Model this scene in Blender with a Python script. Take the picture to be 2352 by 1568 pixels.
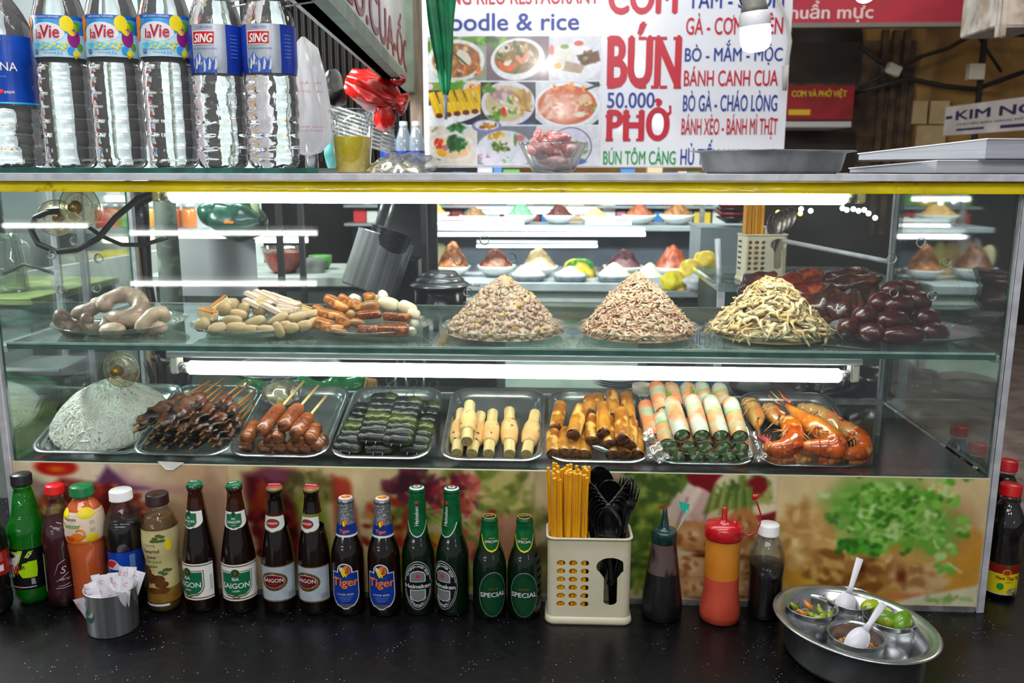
import bpy,bmesh,math,random
import numpy as np
from mathutils import Vector,Matrix,Euler,noise
for o in list(bpy.data.objects):bpy.data.objects.remove(o)
SC=bpy.context.scene
COL=SC.collection
PI=math.pi
# ---------------------------------------------------------------- camera
F_PX,PITCH,YAW,ROLL=2005.5,0.19438,0.04936,0.00126
CAM=Vector((0.0,-1.55,1.56))
cd=bpy.data.cameras.new('camera');cam=bpy.data.objects.new('camera',cd);COL.objects.link(cam)
cd.sensor_width=36.0;cd.lens=36.0*F_PX/2352.0;cd.clip_start=.02;cd.clip_end=100
cam.location=CAM
RM=(Matrix.Rotation(YAW,3,'Z')@Matrix.Rotation(PI/2-PITCH,3,'X')@Matrix.Rotation(ROLL,3,'Z'))
cam.rotation_euler=RM.to_euler()
cd.dof.use_dof=True;cd.dof.focus_distance=1.68;cd.dof.aperture_fstop=5.6
SC.camera=cam
# ---------------------------------------------------------------- world, exposure, market lamps and added fills
SC.view_settings.view_transform='Standard';SC.view_settings.look='None'
SC.view_settings.exposure=0.25;SC.view_settings.gamma=1.0;SC.view_settings.use_curve_mapping=False
W=bpy.data.worlds.new('night');SC.world=W;W.use_nodes=True
W.node_tree.nodes['Background'].inputs[0].default_value=(0.86,0.90,0.96,1)
# the lit market hall lies on the customers' side (-Y); the far side is darker
_n=W.node_tree.nodes;_l=W.node_tree.links;_t=_n.new('ShaderNodeTexCoord');_s=_n.new('ShaderNodeSeparateXYZ');_r=_n.new('ShaderNodeMapRange')
_r.interpolation_type='SMOOTHSTEP';_r.inputs[1].default_value=.25;_r.inputs[2].default_value=-.85;_r.inputs[3].default_value=.085;_r.inputs[4].default_value=.25
_l.new(_t.outputs['Generated'],_s.inputs[0]);_l.new(_s.outputs['Y'],_r.inputs[0]);_l.new(_r.outputs[0],_n['Background'].inputs[1])
SC.cycles.max_bounces=9;SC.cycles.diffuse_bounces=3;SC.cycles.glossy_bounces=4
SC.cycles.transmission_bounces=8;SC.cycles.transparent_max_bounces=24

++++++

§ **Aim of the exercise**
Using the listing above, gather each line that holds the string "scene" and copy it.

§ **Task solution**
Model this scene in Blender with a Python script. Take the picture to be 2352 by 1568 pixels.
SC=bpy.context.scene